Kate Sheridan’s penchant for open water swimming has earned her a certain rapport with Flathead Lake that few others share — she understands the lake’s marine trail, its shorelines and islands and its purity and personality.

And as the new executive director of the Flathead Lakers, Sheridan now has the opportunity to play watchdog over the Flathead watershed she has developed a fondness for over the years.

“It’s exciting to move into this role after having built this sort of intimacy with the lake with my swimming,” Sheridan said.

Formed in 1958, the Flathead Lakers have been active for more than 60 years. The nonprofit’s mission is to protect clean water, healthy ecosystems and lasting quality of life in the Flathead watershed. Sheridan said she looks forward to sustaining the positive reputation built by organization leaders throughout those years and expanding upon the group’s accomplishments.

“In a lot of ways we [Flathead Lakers] are really respected and we are on really solid ground, but I think we could be doing even more, especially in the face of things like climate change,” Sheridan said. “As an organization that has had a presence here for so long, I believe we have a lot of power if we choose to continue accepting it. We could make a real impact.”

Sheridan, 34, describes her personal management style as being more of a listener and said she doesn’t believe leaders “always have to be the loudest people in the room.” She took over for longtime former Executive Director Robin Steinkraus, who held her position for more than two decades.

Sheridan, an Oregon native, moved to Polson six years after graduating from the University of Montana with a graduate degree in environmental studies in 2013. She worked on multiple political campaigns prior to taking on her new role, adding communications and public-relations skills to her environmental repertoire.

When asked why Sheridan feels drawn to environmental stewardship, she said her family and upbringing in Oregon had a large influence on her career choice.

“Well, my parents met on a Sierra Club hike,” she said with a laugh. “They were always outdoors and they encouraged us to do the same. Most of our vacations involved hiking, backpacking or camping.”

Mark Johnston, Sheridan’s neighbor and swim coach, said he believes she is a perfect fit for the role of executive director. Johnston played an instrumental role in encouraging her to apply, according to Sheridan.

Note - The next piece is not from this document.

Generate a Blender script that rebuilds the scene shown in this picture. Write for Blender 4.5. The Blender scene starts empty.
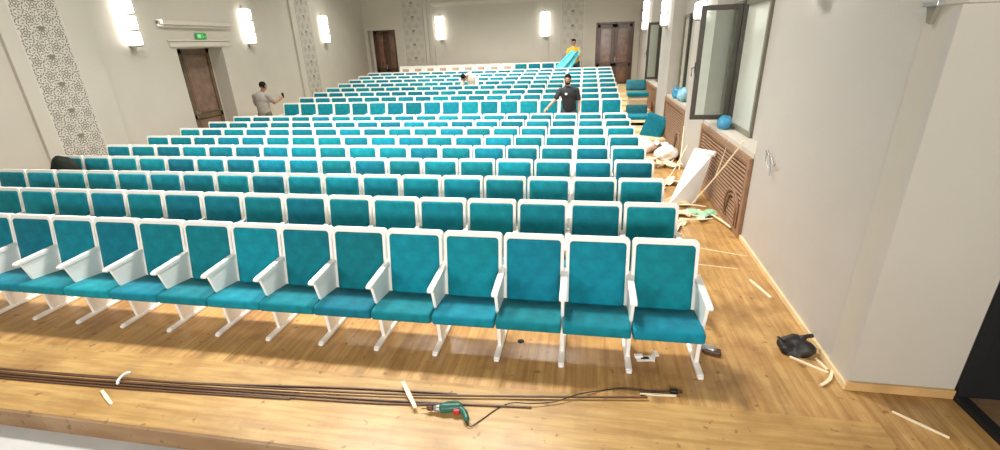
import bpy, bmesh, math, random
from mathutils import Vector, Matrix
random.seed(7)
C = bpy.context.scene.collection
sc = bpy.context.scene

# ------------------------------------------------------------------ camera
def cam_matrix(pitch, yaw, roll):
    return (Matrix.Rotation(yaw, 3, 'Z') @ Matrix.Rotation(math.pi/2+pitch, 3, 'X') @ Matrix.Rotation(roll, 3, 'Z'))
cd = bpy.data.cameras.new('camera'); cam = bpy.data.objects.new('camera', cd); C.objects.link(cam)
cd.sensor_width = 36; cd.lens = 36*459.1/1000; cd.clip_start = .05; cd.clip_end = 200
cam.matrix_world = Matrix.Translation((0, 0, 2.5896)) @ cam_matrix(-.3789, .1867, -.0369).to_4x4()
sc.camera = cam

# ------------------------------------------------------------------ world, lights, exposure
w = bpy.data.worlds.new('world'); sc.world = w; w.use_nodes = True
w.node_tree.nodes['Background'].inputs[0].default_value = (1, .97, .93, 1)
w.node_tree.nodes['Background'].inputs[1].default_value = .16
vs = sc.view_settings; vs.view_transform = 'Standard'; vs.look = 'None'; vs.gamma = 1; vs.use_curve_mapping = False
vs.exposure = -1.08
def area(name, loc, rot, sx, sy, power, col=(1, .97, .92)):
    l = bpy.data.lights.new(name, 'AREA'); l.shape = 'RECTANGLE'; l.size = sx; l.size_y = sy; l.energy = power; l.color = col
    o = bpy.data.objects.new(name, l); C.objects.link(o); o.location = loc; o.rotation_euler = rot
    return o
# ceiling luminaires of the hall (above the frame)
CEIL = 6.6
for (x, y, p) in [(-4.2, 6.6, 620), (-1.4, 6.6, 600), (-7.2, 6.8, 290), (-3.8, 11.0, 430), (-.9, 11.0, 430), (-6.8, 11.4, 260), (-3.4, 16.6, 520), (-.6, 16.6, 480), (-7, 16.6, 330)]:
    area('ceiling_luminaire', (x, y, CEIL-.12), (0, 0, 0), .8, .8, p).data.spread = math.radians(118)
# unseen fill lamps added behind the camera to brighten the seat fronts
for (x, y, z, p) in [(-4.5, -3.5, 2.7, 500), (1.0, -3.5, 2.7, 760)]:
    area('front_fill_light', (x, y, z), (math.radians(84), 0, math.radians(0)), 2.4, .8, p)

# ------------------------------------------------------------------ materials
def new_mat(name):
    m = bpy.data.materials.new(name); m.use_nodes = True
    return m, m.node_tree, m.node_tree.nodes['Principled BSDF']
def mat(name, col, rough=.5, var=.06, scale=8, bump=.0, bscale=60, metal=0, spec=.5, rnd=0, sheen=0):
    m, t, b = new_mat(name); N = t.nodes; L = t.links
    tc = N.new('ShaderNodeTexCoord')
    nz = N.new('ShaderNodeTexNoise'); nz.inputs['Scale'].default_value = scale; nz.inputs['Detail'].default_value = 4
    L.new(tc.outputs['Object'], nz.inputs['Vector'])
    cr = N.new('ShaderNodeValToRGB')
    cr.color_ramp.elements[0].position = .3; cr.color_ramp.elements[1].position = .7
    cr.color_ramp.elements[0].color = (*[c*(1-var) for c in col], 1); cr.color_ramp.elements[1].color = (*[min(1, c*(1+var)) for c in col], 1)
    L.new(nz.outputs[0], cr.inputs[0]); out = cr.outputs[0]
    if rnd:
        oi = N.new('ShaderNodeObjectInfo'); mr = N.new('ShaderNodeMapRange')
        mr.inputs[3].default_value = 1-rnd; mr.inputs[4].default_value = 1+rnd
        L.new(oi.outputs['Random'], mr.inputs[0])
        hs = N.new('ShaderNodeHueSaturation'); L.new(mr.outputs[0], hs.inputs['Value'])
        wn = N.new('ShaderNodeTexWhiteNoise'); wn.noise_dimensions = '1D'; L.new(oi.outputs['Random'], wn.inputs['W'])
        mh = N.new('ShaderNodeMapRange'); mh.inputs[3].default_value = .487; mh.inputs[4].default_value = .512; L.new(wn.outputs['Value'], mh.inputs[0]); L.new(mh.outputs[0], hs.inputs['Hue']); L.new(out, hs.inputs['Color']); out = hs.outputs[0]
    L.new(out, b.inputs['Base Color'])
    b.inputs['Roughness'].default_value = rough; b.inputs['Metallic'].default_value = metal
    b.inputs['Specular IOR Level'].default_value = spec
    if sheen: b.inputs['Sheen Weight'].default_value = sheen; b.inputs['Sheen Roughness'].default_value = .4
    if bump:
        n2 = N.new('ShaderNodeTexNoise'); n2.inputs['Scale'].default_value = bscale; n2.inputs['Detail'].default_value = 3
        L.new(tc.outputs['Object'], n2.inputs['Vector'])
        bp = N.new('ShaderNodeBump'); bp.inputs['Strength'].default_value = bump; bp.inputs['Distance'].default_value = .01
        L.new(n2.outputs[0], bp.inputs['Height']); L.new(bp.outputs[0], b.inputs['Normal'])
    return m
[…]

“It takes an enormous amount of passion and enthusiasm to make something intangible, like water cleanliness, tangible to the rest of society,” Johnston said. “It’s the time we all spend in the lake and the time spent enjoying it that makes it tangible, and Kate has that.”

One of Sheridan’s primary goals for the nonprofit is to engage younger generations in the conservation practices of the Flathead watershed. While many current members have been around since the organization’s inception — which Sheridan describes as “remarkable” — she notes it is vital that their children and grandchildren follow suit.

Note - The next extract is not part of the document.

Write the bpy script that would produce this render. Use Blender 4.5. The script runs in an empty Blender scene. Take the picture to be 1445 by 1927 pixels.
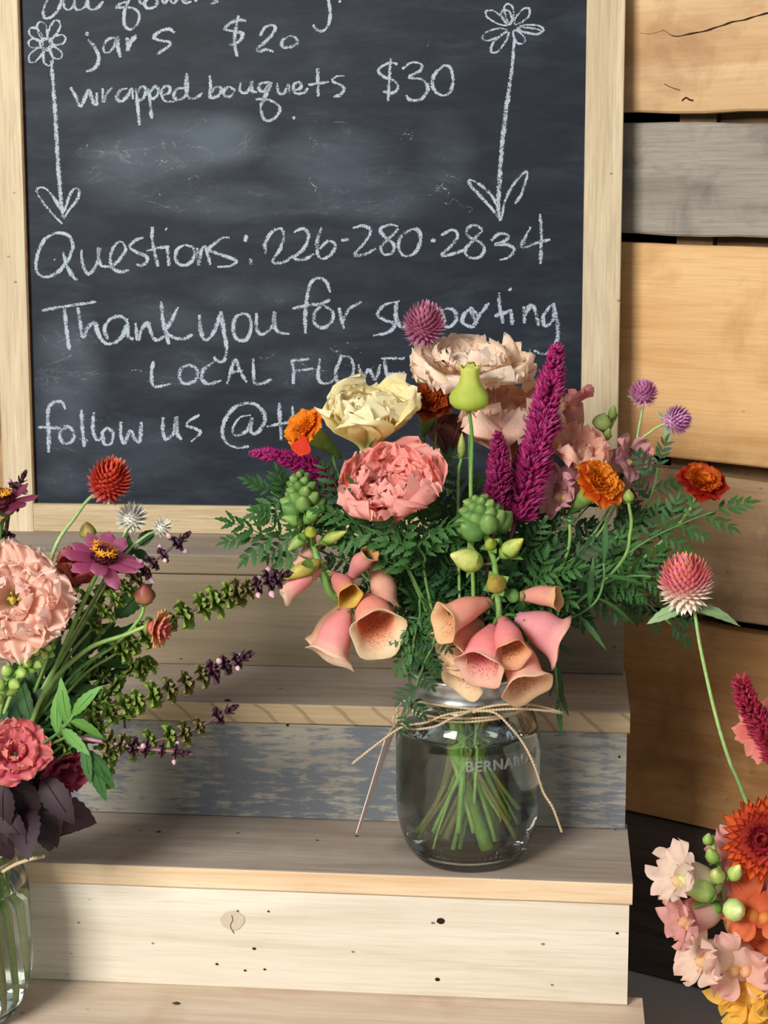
import bpy, math, random
from mathutils import Vector, Matrix, noise

# ------------------------------------------------------------------ camera
SC = bpy.context.scene
COL = SC.collection
YAW, PITCH, ROLL = 0.10795, 0.18654, -0.00679
FLOOR = -0.205                       # all heights below are measured from the middle tread, then lifted
LIFT = -FLOOR
CAMP = Vector((-0.04856, -1.00900, 0.43067 + LIFT))
FPX, IW, IH = 3130.0, 1445.0, 1927.0
_r = Vector((math.cos(YAW), math.sin(YAW), 0)); _f = Vector((-math.sin(YAW), math.cos(YAW), 0)); _u = Vector((0, 0, 1))
F_ = _f*math.cos(PITCH) - _u*math.sin(PITCH); U2 = _u*math.cos(PITCH) + _f*math.sin(PITCH)
R_ = _r*math.cos(ROLL) + U2*math.sin(ROLL); U_ = U2*math.cos(ROLL) - _r*math.sin(ROLL)
cam = bpy.data.cameras.new('camera'); camo = bpy.data.objects.new('camera', cam); COL.objects.link(camo)
m = Matrix((R_, U_, -F_)).transposed().to_4x4(); m.translation = CAMP
camo.matrix_world = m
cam.sensor_fit = 'HORIZONTAL'; cam.sensor_width = 36.0; cam.lens = FPX/IW*36.0
cam.clip_start = 0.02; cam.clip_end = 100
SC.camera = camo

# ------------------------------------------------------------------ light
SC.view_settings.view_transform = 'Standard'; SC.view_settings.look = 'None'
SC.view_settings.gamma = 1.0; SC.view_settings.use_curve_mapping = False
SC.view_settings.exposure = 0.0
W = bpy.data.worlds.new('daylight'); SC.world = W; W.use_nodes = True
wn = W.node_tree.nodes; wl = W.node_tree.links; wn.clear()
wo = wn.new('ShaderNodeOutputWorld'); wb = wn.new('ShaderNodeBackground')
tc = wn.new('ShaderNodeTexCoord'); sx = wn.new('ShaderNodeSeparateXYZ'); wr = wn.new('ShaderNodeValToRGB')
wl.new(tc.outputs['Generated'], sx.inputs[0]); mr = wn.new('ShaderNodeMapRange')
mr.inputs[1].default_value = -1; mr.inputs[2].default_value = 1
wl.new(sx.outputs[2], mr.inputs[0]); wl.new(mr.outputs[0], wr.inputs[0])
e = wr.color_ramp.elements
e[0].position = 0.0; e[0].color = (.10, .095, .08, 1)
e[1].position = 1.0; e[1].color = (.62, .76, 1.0, 1)
q = wr.color_ramp.elements.new(0.485); q.color = (.14, .16, .10, 1)
q = wr.color_ramp.elements.new(0.53); q.color = (1.0, 1.0, 1.0, 1)
tn = wn.new('ShaderNodeTexNoise'); tn.inputs['Scale'].default_value = 9; tn.inputs['Detail'].default_value = 6; tn.inputs['Roughness'].default_value = .7
wl.new(tc.outputs['Generated'], tn.inputs['Vector'])
ta = wn.new('ShaderNodeMath'); ta.operation = 'MULTIPLY_ADD'; wl.new(sx.outputs[2], ta.inputs[0]); ta.inputs[1].default_value = -1.6; ta.inputs[2].default_value = .80   # trees thin out upwards
tb = wn.new('ShaderNodeMath'); tb.operation = 'SUBTRACT'; wl.new(ta.outputs[0], tb.inputs[0]); wl.new(tn.outputs['Fac'], tb.inputs[1])
tr_ = wn.new('ShaderNodeValToRGB'); wl.new(tb.outputs[0], tr_.inputs[0]); tr_.color_ramp.elements[0].position = 0.0; tr_.color_ramp.elements[1].position = .06
tm = wn.new('ShaderNodeMix'); tm.data_type = 'RGBA'; wl.new(tr_.outputs[0], tm.inputs[0]); wl.new(wr.outputs[0], tm.inputs[6]); tm.inputs[7].default_value = (.11, .15, .06, 1)
wl.new(tm.outputs[2], wb.inputs[0]); wb.inputs[1].default_value = 0.60; wl.new(wb.outputs[0], wo.inputs[0])
def area(name, loc, target, size, sy, power, color):
    l = bpy.data.lights.new(name, 'AREA'); l.shape = 'RECTANGLE'; l.size = size; l.size_y = sy; l.energy = power; l.color = color
    o = bpy.data.objects.new(name, l); COL.objects.link(o); o.location = loc
    o.rotation_euler = (Vector(target)-Vector(loc)).to_track_quat('-Z', 'Y').to_euler()
    return o
area('daylight_opening', (-1.08, -1.80, 1.36), (-.2, .1, .37), .8, .6, 64, (1.0, .965, .90))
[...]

“As I enter into this role I want to ensure that we are bringing in younger generations,” Sheridan said.

Johnston, who served on the board for the Flathead Lakers for several years as well, said the nonprofit could be an avenue for keeping bright, young adults in the area.

“There is a bit of a youth vacuum happening because so many young and passionate people need to seek opportunities elsewhere,” Johnston said. “I’m glad the Lakers would invest in someone in their mid-30s. It’s nice that there’s kind of some building blocks going on so others might come into the area and those who were born and raised here might actually stay.”

Aside from focusing on engaging younger generations, Sheridan said she hopes to further strengthen the nonprofit’s role in facing issues such as aquatic invasive species. She also said there always will be a push to increase membership to increase financially stability and allow the nonprofit to continue to serve its mission.

“There are so many people who live right here on the lake that I think would make great members,” Sheridan said. “I mean I’ll swim to them if I have to in order to get their attention.”